Faced with such a scenario, where are we to draw hope from and find spiritual sustenance for what may well turn out to be a long haul?   People will have their own ways of coping with a situation like the one we are in.  For me, and not because of my calling, it is prayerful reflection on the scriptures.  Without wishing to sound pious, I invariably find hope and comfort in reflecting on the Word of God.  And never more so than in this Easter season when so many of the daily liturgical readings speak of Hope and the New Life won for us by the Resurrection.
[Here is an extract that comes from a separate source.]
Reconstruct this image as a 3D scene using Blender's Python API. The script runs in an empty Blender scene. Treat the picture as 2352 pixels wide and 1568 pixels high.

And my favourite Easter prayer is a short scattering of words by the Victorian poet and priest, Gerard Manley Hopkins –  “Let Him Easter in us, be a dayspring to the dimness in us”.  I love his use of Easter as a verb instead of a noun.  It is a powerful reminder that Easter is something that happens to us.  It is about living, about being transformed.  Christ enters and “easters” in us, sharing his risen life with us.  It echoes St Paul’s famous statement: “it is no longer I who live, but it is Christ who lives in me.  And the life that I now live in the flesh I live by faith in the Son of God, who loved me and gave his life for me”. (Galatians 2:19-20).  How powerful and hope-filled is that!

So maybe in these difficult times whenever we are feeling anxious, depressed or just plain bored, we could recite as a mantra Hopkins’ lines about letting Him ‘easter’ in us and be our dayspring of Hope.